Große Rechtsunsicherheit herrsche auch im Bereich der Medien, alle hätten Angst vor Fehlern, beispielsweise, wenn es um das Fotografieren oder das Hochladen von Bildern gehe. Wolle man Symbolbilder aus dem Internet nutzen, warteten Mahnanwälte nur, copyrightbelegte Bilder zu suchen. „Die Angst regiert und bremst die Motivation der Kinder“, so Still, der sich mehr „Digitalisierung statt Papierkram“ seitens der Behörden wünschte. Auch die Idee eines verbilligten Tickets für den öffentlichen Nahverkehr sei eine gute Idee, um Ehrenamtlichen und vor allem Kindern und Jugendlichen und begleitenden Eltern die Arbeit zu erleichtern. 

Haftungsfragen als Engagementsbremse

Auch Dr.

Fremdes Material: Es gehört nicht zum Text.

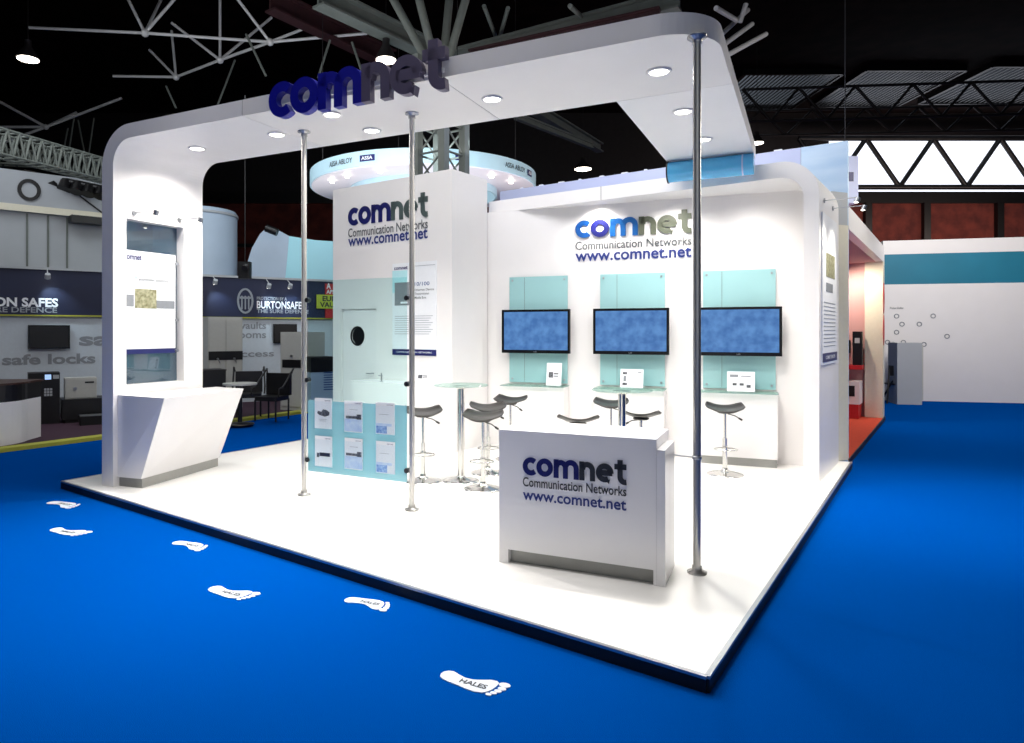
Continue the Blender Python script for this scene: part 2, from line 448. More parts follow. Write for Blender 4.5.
# hanging wires and rods above the left part of the canopy
rods = []
for a, b in (((215, 112), (235, 60)), ((266, 76), (246, 34)), ((318, 78), (330, 40)), ((362, 72), (352, 42)), ((176, 108), (166, 86)), ((68, 157), (74, 118)), ((86, 160), (78, 120)), ((88, 160), (94, 118)), ((62, 158), (68, 128))):
    rods.append((athigh(a[0], a[1], 8.0), at(b[0], b[1], athigh(a[0], a[1], 8.0).y)))
bars('suspension_rods', 'thin steel suspension rods slanting down behind the canopy sign', rods[:5], .03, steelg, 'rod')
bars('suspension_rods', 'thin steel suspension rods over the left lighting rig', rods[5:], .03, steelg, 'rod')
# lighting rigs far left
truss('lighting_truss', 'silver lattice lighting truss above the far left grey board', at(-40, 146, 12.8), at(110, 183, 16.6), .5, 14, .025, steelg, w=.4)
truss('lighting_truss', 'thin silver truss crossing behind the left lighting truss', at(-40, 162, 19), at(70, 168, 20), .4, 8, .03, steelg, w=.3)
mb = MB(); a = at(24, 173, 16.6); b = at(108, 190, 16.8); mb.tube(a, b, .09, 8)
r = thing('lamp_bar', 'black lamp bar with round lamps over the left grey board', 'lamp bar', (a + b) / 2)
mb.build('rail', blk, r)
for i in range(7):
    q = a + (b - a) * (i + .5) / 7
    MB().tube(q, q + Vector((0, -.1, -.22)), .13, 10, .16).build('lamp_can', blk, r)
# big beams
def beam(name, label, a, b, w, h, m):
    a = Vector(a); b = Vector(b); d = (b - a); L = d.length; root = thing(name, label, 'beam', (a + b) / 2)
    x = d.normalized(); s = x.cross(Vector((0, 0, 1))).normalized() * w / 2; t = s.cross(x).normalized() * h / 2
    if t.z < 0: t = -t
    mb = MB()
    def bx(a, b, s0, s1, t0, t1):
        P = [q + s.normalized() * i + t.normalized() * j for q in (a, b) for i, j in ((s0, t0), (s1, t0), (s1, t1), (s0, t1))]
        mb.add(P, [(0, 1, 2, 3), (7, 6, 5, 4), (0, 4, 5, 1), (1, 5, 6, 2), (2, 6, 7, 3), (3, 7, 4, 0)])
    bx(a, b, -w / 2, w / 2, -h / 2, -h / 2 + .05); bx(a, b, -w / 2, w / 2, h / 2 - .05, h / 2); bx(a, b, -.03, .03, -h / 2 + .05, h / 2 - .05)
    mb.build('flange', m, root)
    return root
beam('roof_beam', 'broad grey steel roof beam running down to the lattice column head', athigh(318, -4, 8.6), athigh(447, 58, 8.6), .36, .42, steelg)
beam('roof_beam', 'dark oxide roof beam behind the sign letters o and m', athigh(270, 0, 9.4), athigh(392, 60, 9.4), .35, .5, steelr)
beam('roof_beam', 'grey green steel roof beam rising to the right behind the canopy', athigh(440, 62, 8.6), athigh(680, 0, 8.6), .3, .4, steelg)
beam('roof_beam', 'dark red steel beam just under the grey green roof beam', athigh(470, 56, 8.2), athigh(660, 14, 8.2), .2, .26, steelr)
beam('roof_beam', 'grey roof beam seen through the canopy opening', athigh(520, 100, 9.0), athigh(600, 148, 9.0), .3, .36, steelg)
beam('roof_beam', 'pale catwalk beam under the roof beam in the canopy opening', athigh(516, 116, 8.2), athigh(592, 146, 8.2), .16, .2, steelg)
c0 = athigh(438, 58, 8.6)
# lattice column: four legs with bracing
LC = Vector((-.40, 12.3, 0)); lf = Fr(LC, A_P)
r = thing('lattice_column', 'grey green steel lattice column rising behind the white storage room', 'column', LC)
for sx in (-.3, .3):
    for sy in (-.3, .3):
        MB().box(sx - .07, sx + .07, sy - .07, sy + .07, 0, 6.7, lf).build('leg', steelg, r)
mb = MB()
for i in range(12):
    z = .4 + i * .5
    for y in (-.3, .3): mb.tube(lf.p(-.3, y, z), lf.p(.3, y, z + .0), .02, 6); mb.tube(lf.p(-.3, y, z), lf.p(.3, y, z + .5), .018, 6)
    for x in (-.3, .3): mb.tube(lf.p(x, -.3, z), lf.p(x, .3, z), .02, 6); mb.tube(lf.p(x, .3, z), lf.p(x, -.3, z + .5), .018, 6)
mb.build('bracing', steelg, r)
mb = MB(); top = LC + Vector((0, 0, 6.6))
for dx, dy in ((-.9, .2), (1.0, .3), (.3, .8), (-1.9, .6)):
    MB().tube(top + Vector((dx * .12, dy * .12, 0)), top + Vector((dx, dy, 3.2)), .075, 8).build('strut', steelg, r)
bars('roof_strut', 'pair of thin grey struts crossing the roof above the beam right of the sign', [(athigh(497, 40, 9), at(484, 6, 15.3)), (athigh(499, 40, 9), at(508, 8, 15.3)), (athigh(585, 20, 9), at(570, 6, 13.5))], .05, steelg, 'strut')
bars('roof_strut', 'slanting grey strut ends beside the right canopy corner', [(at(722, 58, 16), at(766, 34, 17)), (at(722, 46, 16), at(752, 24, 17)), (at(716, 8, 16), at(736, 20, 17)), (at(722, 34, 17), at(748, 10, 18)), (at(740, 22, 17), at(746, 4, 17))], .06, steelw, 'strut')

# ------------------------------------------------------------------ round hanging sign of the stand behind
RC = Vector((-.92, 16.0, 0)); R0 = 2.62
r = thing('ring_sign', 'pale blue round hanging banner reading ASSA ABLOY above the storage room', 'sign', RC + Vector((0, 0, 5.04)))
N = 64
def ringwall(mb, ra, rb, z0, z1):
    P = []; fs = []
    for i in range(N):
        t = 2 * PI * i / N
        for rr, z in ((ra, z0), (rb, z0), (rb, z1), (ra, z1)): P.append(RC + Vector((rr * math.cos(t), rr * math.sin(t), z)))
    for i in range(N):
        j = (i + 1) % N
        for k in range(4): fs.append((4 * i + k, 4 * j + k, 4 * j + (k + 1) % 4, 4 * i + (k + 1) % 4))
    return mb.add(P, fs, False)
ringwall(MB(), R0 - .04, R0, 5.04, 5.34).build('band', ringb, r)
ringwall(MB(), R0 - .9, R0 - .04, 5.02, 5.05).build('soffit_ring', ringw, r)
ringwall(MB(), R0 - .95, R0 - .9, 4.86, 5.2).build('inner_band', ringb, r)
def ring_text(s, a0, a1, z0, z1, m, rr=R0 + .012, bold=.01):
    me = text_mesh(s, bold); xs = [v.co.x for v in me.vertices]; zs = [v.co.y for v in me.vertices]
    ax, bx, az, bz = min(xs), max(xs), min(zs), max(zs); mb = MB()
    def xf(c):
        t = math.radians(a0 + (a1 - a0) * (c.x - ax) / (bx - ax)); return RC + Vector((rr * math.cos(t), rr * math.sin(t), z0 + (z1 - z0) * (c.y - az) / (bz - az)))
    mb.mesh(me, xf); bpy.data.meshes.remove(me); mb.build('lettering', m, r)
def ring_patch(a0, a1, z0, z1, m, rr=R0 + .008):
    P = []; n = 6
    for i in range(n + 1):
        t = math.radians(a0 + (a1 - a0) * i / n)
        P += [RC + Vector((rr * math.cos(t), rr * math.sin(t), z)) for z in (z0, z1)]
    MB().add(P, [(2 * i, 2 * i + 2, 2 * i + 3, 2 * i + 1) for i in range(n)]).build('badge', m, r)
for a0, a1, b0_, b1_ in ((225, 240, 244, 251.5), (313, 329, 332, 338), (None, None, 287, 292.5)):
    if a0: ring_text('ASSA ABLOY', a0, a1, 5.13, 5.24, dgrey)
    ring_patch(b0_, b1_, 5.12, 5.25, navy); ring_text('ASSA', b0_ + 1, b1_ - 1, 5.15, 5.22, paper, R0 + .02, .02)
mb = MB()
for t in (20, 110, 200, 290):
    q = RC + Vector((R0 * .9 * math.cos(math.radians(t)), R0 * .9 * math.sin(math.radians(t)), 5.3)); mb.tube(q, q + Vector((0, 0, 8)), .008, 5)
mb.build('hanging_wire', steeld, r)
for t in (212, 228, 250, 312, 330):
    q = RC + Vector(((R0 - .35) * math.cos(math.radians(t)), (R0 - .35) * math.sin(math.radians(t)), 5.0)); MB().lathe([(.05, 0), (.05, -.04)], q, 10).build('spot_lamp', lampw, r)

# ------------------------------------------------------------------ the stand: deck
K = ground(707, 676); Lc = ground(62, 481)
eA = (Lc - K).normalized(); eB = Vector((.574, .819, 0))
Kf = [K, K + eB * 6.55, None, Lc + eB * 6.5, Lc]; Kf[2] = K + eB * 6.55 + (Kf[3] - Kf[1]) * .5
poly = [K, K + eB * 6.5, Lc + eB * 5.2, Lc]
polyxy = [(p.x, p.y) for p in poly]
cen = sum(poly, Vector((0, 0, 0))) / 4
r = thing('stand_deck', 'raised white exhibition platform with black skirt on the blue carpet', 'platform', (cen.x, cen.y, 0))
inn = [((p - cen) * .994 + cen) for p in poly]
MB().prism(polyxy, .03, DK - .001).build('deck_board', deckm, r)
MB().prism([(p.x, p.y) for p in inn], 0, .03).build('black_plinth', blackm, r)
MB().prism([(p.x, p.y) for p in [((p - cen) * .9985 + cen) for p in poly]], DK - .001, DK).build('floor_vinyl', deckm, r)
mb = MB(); sk = MB()
for a, b in ((poly[3], poly[0]), (poly[0], poly[1]), (poly[2], poly[3])):
    f, L = fr2(a, b)
    sk.box(0, L, -.012, 0, 0, .066, f); mb.box(0, L, -.014, .012, .066, DK + .002, f)
sk.build('black_skirt', blackm, r); mb.build('metal_edge_strip', alum, r)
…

Gabriele Weitzmann, Geschäftsführerin des Bayerischen Jugendrings, wies darauf hin, wie sehr viele Regelungen die Motivation bremsten und die Angst schürten, und nannte den Umgang mit dem erweiterten Führungszeugnis. Plötzlich lägen Daten vor, die beim Verein eigentlich gar nicht zu suchen hätten. „Der Vereinsvorsitzende erfährt so möglicherweise Dinge über das halbe Dorf, die er vielleicht gar nicht wissen wollte.“ Seitens der GEMA drohten Strafen, sobald etwas in einem Formular nicht richtig ausgefüllt sei. Auch Probleme mit der Sozialversicherung gebe es. Studenten müssen sich für ehrenamtlich verbrachte Zeit als abhängige Beschäftige rechtfertigen.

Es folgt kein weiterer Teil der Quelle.